A Study of Modern Architecture in Abu Dhabi, 1968-1992

Pascal Menoret, assistant professor of Middle Eastern Studies has a new book documenting some of the city's built environment from 1968 to 1992.

The astounding pace of current urban development in Abu Dhabi is obscuring the architecture of the preceding decades. But with a new book, and a panel discussion this week, NYU Abu Dhabi Professor Pascal Menoret and his students are documenting some of the city's built environment of the years from 1968 to 1992.

The buildings constructed during Abu Dhabi's "early oil era," as Menoret calls it, are already fading from view, some demolished and others eclipsed by the taller, shinier towers of the last few years.

Menoret, assistant professor of Middle Eastern Studies at NYUAD, arrived in the UAE in 2011, and quickly realized, he says, that these older structures "were not being recognized as part of the heritage. People had no qualms about replacing them with all that unimaginative stuff with glass walls."

The city's original central market, for example, was knocked down in 2005. The Volcano Fountain, once a prime landmark at the foot of Muroor Road, was demolished in 2004, during redevelopment of the Corniche.

Those two structures are among 30 examined in a book produced by students in Menoret's Modern Architecture in Abu Dhabi course. Most of the subjects, however, are still standing, and some remain important in the city's life: the Al-Maqta'a bridge, the central bus station, the municipality building, and the Sheraton and Intercontinental hotels among them.

Most of these are public buildings, he notes. "The 1970s were an era of state-centred development, with massive public-administration buildings and public institutions in the heart of the city." Now, he notes, many big projects involve quasi-state organizations working on the city's periphery — he mentions Masdar City and the new museums–and for-profit buildings.

Menoret, understanding how the earlier buildings had helped forge a sense of community in the city, set out to find "a way to advocate some preservation," he says. First he anticipated working with his peers, academics and urbanists. But then, he recounts, NYUAD Deputy Vice Chancellor Hilary Ballon made a suggestion that changed his plans. Ballon, herself a professor of architecture and urban studies at NYU's Robert F. Wagner Graduate School of Public Service, urged Menoret to have his students work with him on such a project.

And so the Abu Dhabi Guide: Modern Architecture, 1968-1992, was born. "I took this wonderful idea and prepared a syllabus. The idea was to train students to look at architecture." The 15 students each had two buildings to study, and just three weeks to research and write a chapter on each.

The prototype version was simply designed and in English only, with a 10-page "collective introduction" that Menoret had the challenge of orchestrating.
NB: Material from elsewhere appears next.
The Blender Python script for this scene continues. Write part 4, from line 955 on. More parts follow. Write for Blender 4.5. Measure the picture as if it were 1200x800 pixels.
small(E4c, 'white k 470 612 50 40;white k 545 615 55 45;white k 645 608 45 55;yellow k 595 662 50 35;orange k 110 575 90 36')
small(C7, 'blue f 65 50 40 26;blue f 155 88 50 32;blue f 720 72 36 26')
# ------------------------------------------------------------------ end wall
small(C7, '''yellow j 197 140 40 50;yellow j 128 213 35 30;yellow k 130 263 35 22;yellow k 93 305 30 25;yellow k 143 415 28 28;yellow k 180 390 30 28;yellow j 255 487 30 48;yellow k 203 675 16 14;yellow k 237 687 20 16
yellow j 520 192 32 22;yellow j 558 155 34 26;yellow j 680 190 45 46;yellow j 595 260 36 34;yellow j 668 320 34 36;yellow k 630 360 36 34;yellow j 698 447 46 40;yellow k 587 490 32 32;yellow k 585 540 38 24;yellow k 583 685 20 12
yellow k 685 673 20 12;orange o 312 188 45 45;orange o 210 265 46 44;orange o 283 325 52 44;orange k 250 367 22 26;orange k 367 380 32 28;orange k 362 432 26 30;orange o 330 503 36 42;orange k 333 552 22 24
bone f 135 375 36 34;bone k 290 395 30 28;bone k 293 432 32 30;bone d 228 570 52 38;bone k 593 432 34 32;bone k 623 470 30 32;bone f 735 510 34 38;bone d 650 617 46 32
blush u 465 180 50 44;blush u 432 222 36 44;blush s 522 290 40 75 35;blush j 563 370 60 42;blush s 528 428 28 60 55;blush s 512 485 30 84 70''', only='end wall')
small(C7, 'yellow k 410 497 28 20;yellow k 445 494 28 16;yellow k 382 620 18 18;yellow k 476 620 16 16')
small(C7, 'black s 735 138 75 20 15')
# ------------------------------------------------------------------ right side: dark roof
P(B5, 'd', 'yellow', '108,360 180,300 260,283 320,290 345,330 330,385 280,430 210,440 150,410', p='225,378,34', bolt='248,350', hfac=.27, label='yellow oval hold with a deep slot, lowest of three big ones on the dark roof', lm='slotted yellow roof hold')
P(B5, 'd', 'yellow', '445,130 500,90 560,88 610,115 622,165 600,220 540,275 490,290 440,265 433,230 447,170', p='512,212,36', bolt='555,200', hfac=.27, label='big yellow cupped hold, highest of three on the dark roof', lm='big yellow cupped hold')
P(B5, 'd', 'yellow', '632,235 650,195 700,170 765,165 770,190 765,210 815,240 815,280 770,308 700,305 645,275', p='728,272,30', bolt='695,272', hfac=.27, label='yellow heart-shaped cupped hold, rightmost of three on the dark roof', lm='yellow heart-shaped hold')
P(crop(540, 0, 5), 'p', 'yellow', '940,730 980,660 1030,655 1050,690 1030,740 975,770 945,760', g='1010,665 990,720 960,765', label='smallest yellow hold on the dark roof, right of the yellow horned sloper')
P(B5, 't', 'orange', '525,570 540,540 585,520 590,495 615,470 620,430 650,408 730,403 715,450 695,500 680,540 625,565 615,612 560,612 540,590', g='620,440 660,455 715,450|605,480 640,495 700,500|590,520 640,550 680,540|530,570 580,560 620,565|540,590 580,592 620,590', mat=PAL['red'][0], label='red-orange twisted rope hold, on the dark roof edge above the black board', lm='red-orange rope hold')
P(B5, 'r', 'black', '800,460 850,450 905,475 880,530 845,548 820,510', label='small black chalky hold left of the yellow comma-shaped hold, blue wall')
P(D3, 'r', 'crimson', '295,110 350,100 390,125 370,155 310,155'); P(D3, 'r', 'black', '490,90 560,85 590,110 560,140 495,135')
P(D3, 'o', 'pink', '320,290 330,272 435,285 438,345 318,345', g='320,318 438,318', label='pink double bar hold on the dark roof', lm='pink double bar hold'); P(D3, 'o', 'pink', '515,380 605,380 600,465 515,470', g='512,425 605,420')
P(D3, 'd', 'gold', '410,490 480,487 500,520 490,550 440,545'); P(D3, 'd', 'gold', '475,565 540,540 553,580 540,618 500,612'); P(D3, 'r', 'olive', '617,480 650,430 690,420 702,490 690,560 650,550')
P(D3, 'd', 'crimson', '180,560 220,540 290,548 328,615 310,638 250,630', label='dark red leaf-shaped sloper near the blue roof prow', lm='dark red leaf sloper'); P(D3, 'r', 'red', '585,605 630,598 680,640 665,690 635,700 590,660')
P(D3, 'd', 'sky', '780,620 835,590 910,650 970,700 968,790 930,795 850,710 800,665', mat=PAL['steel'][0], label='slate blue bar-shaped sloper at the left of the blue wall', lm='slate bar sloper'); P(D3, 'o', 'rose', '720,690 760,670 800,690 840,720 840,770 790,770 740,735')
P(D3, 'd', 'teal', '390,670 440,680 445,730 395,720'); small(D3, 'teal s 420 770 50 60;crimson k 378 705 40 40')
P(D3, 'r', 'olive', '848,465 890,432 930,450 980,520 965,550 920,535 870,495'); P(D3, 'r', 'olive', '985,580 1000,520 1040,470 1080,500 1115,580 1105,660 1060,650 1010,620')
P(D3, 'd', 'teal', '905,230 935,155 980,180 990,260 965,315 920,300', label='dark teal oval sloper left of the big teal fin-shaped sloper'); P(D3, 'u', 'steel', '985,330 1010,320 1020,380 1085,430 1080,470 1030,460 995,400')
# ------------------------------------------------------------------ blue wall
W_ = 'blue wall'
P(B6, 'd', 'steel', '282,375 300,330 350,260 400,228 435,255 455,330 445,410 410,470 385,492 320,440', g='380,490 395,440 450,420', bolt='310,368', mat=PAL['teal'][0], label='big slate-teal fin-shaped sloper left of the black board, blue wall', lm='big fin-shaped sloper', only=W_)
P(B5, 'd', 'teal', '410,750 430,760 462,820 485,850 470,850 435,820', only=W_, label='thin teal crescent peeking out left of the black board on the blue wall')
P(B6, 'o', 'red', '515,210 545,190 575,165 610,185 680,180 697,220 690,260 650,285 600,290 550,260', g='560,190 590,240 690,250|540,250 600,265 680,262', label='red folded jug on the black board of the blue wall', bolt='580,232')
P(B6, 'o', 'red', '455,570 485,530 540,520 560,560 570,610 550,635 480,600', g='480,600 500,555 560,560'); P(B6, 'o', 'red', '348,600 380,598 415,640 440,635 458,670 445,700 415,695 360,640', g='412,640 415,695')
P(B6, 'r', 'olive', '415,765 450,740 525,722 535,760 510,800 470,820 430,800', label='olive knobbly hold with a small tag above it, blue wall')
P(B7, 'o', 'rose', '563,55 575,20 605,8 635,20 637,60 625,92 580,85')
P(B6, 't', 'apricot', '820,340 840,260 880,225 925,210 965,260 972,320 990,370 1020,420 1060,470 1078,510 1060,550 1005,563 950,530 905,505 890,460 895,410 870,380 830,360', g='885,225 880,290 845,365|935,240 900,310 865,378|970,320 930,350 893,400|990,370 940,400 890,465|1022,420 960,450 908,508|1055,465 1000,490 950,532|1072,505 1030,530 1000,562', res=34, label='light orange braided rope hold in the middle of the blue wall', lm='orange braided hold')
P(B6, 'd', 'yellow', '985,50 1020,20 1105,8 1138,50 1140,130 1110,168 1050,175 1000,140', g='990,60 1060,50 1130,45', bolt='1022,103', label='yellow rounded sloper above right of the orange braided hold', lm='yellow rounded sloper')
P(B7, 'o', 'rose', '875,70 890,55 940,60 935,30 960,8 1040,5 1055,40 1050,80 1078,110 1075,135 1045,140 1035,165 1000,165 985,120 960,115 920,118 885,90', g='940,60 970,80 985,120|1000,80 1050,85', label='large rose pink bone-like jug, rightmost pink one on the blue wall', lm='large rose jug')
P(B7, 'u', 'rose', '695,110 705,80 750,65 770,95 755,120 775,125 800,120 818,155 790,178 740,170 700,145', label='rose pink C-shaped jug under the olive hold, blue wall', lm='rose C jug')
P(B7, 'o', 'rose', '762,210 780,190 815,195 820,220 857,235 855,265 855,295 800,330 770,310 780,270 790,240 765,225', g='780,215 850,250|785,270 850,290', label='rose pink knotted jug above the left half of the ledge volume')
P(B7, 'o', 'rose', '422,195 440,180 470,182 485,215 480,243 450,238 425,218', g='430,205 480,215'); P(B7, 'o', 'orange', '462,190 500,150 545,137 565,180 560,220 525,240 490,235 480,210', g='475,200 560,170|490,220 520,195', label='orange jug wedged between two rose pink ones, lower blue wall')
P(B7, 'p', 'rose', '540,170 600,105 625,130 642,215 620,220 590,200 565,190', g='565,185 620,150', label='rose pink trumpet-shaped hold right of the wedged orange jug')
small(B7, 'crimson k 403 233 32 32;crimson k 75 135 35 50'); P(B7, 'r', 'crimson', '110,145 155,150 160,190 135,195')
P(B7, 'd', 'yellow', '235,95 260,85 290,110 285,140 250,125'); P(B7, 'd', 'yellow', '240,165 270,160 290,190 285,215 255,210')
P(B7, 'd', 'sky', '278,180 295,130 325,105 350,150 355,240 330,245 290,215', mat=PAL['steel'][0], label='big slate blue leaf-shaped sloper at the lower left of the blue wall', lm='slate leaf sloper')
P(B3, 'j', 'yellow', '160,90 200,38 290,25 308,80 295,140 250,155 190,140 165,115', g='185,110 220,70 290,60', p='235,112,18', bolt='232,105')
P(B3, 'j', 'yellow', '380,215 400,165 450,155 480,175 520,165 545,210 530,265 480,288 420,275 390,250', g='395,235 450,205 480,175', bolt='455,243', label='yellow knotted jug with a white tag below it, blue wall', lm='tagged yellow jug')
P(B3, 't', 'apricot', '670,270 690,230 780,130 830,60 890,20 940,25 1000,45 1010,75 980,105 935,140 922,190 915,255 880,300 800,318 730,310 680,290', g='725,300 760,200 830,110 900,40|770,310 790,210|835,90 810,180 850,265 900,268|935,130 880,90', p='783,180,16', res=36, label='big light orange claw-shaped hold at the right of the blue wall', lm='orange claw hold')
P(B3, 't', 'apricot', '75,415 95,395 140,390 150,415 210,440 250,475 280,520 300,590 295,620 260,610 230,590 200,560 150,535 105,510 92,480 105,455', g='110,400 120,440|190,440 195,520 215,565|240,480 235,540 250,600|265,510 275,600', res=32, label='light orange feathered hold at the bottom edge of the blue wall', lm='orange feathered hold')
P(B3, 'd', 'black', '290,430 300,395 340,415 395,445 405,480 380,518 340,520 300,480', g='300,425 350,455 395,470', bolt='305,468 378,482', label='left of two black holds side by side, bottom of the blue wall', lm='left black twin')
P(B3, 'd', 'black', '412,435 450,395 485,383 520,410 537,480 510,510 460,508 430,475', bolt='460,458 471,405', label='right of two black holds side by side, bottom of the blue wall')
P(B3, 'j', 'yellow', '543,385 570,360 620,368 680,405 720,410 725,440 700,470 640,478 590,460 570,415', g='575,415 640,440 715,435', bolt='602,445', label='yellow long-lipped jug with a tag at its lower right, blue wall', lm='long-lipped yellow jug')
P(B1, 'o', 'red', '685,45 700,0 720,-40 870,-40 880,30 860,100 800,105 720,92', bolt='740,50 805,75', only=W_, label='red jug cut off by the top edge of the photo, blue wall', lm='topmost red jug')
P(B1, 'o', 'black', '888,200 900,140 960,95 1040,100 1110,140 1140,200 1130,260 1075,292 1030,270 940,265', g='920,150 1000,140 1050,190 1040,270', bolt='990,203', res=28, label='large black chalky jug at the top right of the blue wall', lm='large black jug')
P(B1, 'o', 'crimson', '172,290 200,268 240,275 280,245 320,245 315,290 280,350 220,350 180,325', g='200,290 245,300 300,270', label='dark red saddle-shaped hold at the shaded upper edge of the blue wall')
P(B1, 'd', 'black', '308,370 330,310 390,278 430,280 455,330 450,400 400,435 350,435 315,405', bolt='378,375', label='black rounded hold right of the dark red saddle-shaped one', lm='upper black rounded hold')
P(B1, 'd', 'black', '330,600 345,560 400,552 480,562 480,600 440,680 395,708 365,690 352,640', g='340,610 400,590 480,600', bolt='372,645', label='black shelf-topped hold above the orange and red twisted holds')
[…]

Production of the more sophisticated volume being launched this week, Menoret says, was made possible after Mo Ogrodnik got involved. She is principal researcher at NYUAD's cultural laboratory FIND — short for Forming Intersections And Dialogues — and when she proposed to make the book a FIND publication, professional page design and a fully bilingual format became possible. Menoret, himself a fluent Arabic-speaker, raves about the translation, done by Nasser Isleem, senior Arabic language instructor at NYUAD: "He's a professional writer and his Arabic version is beautifully done."

The buildings covered in the book are the work of foreign architects, Menoret notes. The stadium at Zayed Sports City was designed by France's Henri Colboc and colleagues, for example, and the Officers Club by another French architect, Roger Taillibert. The city's 1989 bus station, designed by Bulgarconsult, a Bulgarian firm, is part of the "visual vocabulary of state-inspired Soviet-era architecture" of Eastern Europe, Menoret says. Just how a Bulgarian firm got a toehold in the UAE remains something of a mystery.

Numerous Arab architects also were active, he notes, mentioning Abdulrahman Makhlouf, an Egyptian who was a key figure in Abu Dhabi's urban planning in the 1970s and thereafter.

The Abu Dhabi of tomorrow will probably reveal more local influence: Today there are schools of architecture at both Zayed University and UAE University. Yasser Elsheshtawy, an associate professor of architectural engineering from the latter school, will take part in Sunday's panel discussion at NYUAD.

The book will have a sequel, Menoret says. "I'll teach the course again next January and we'll have 30 more buildings, in Volume Two."

Pascal Menoret is assistant professor of Middle Eastern Studies, NYU Abu Dhabi. He will discuss the book, and its subject, in a panel discussion, Modern Architecture in Abu Dhabi, 1968-1992, at the Conference Centre at NYUAD's Saadiyat Campus at 6:30pm on Sunday, December 7.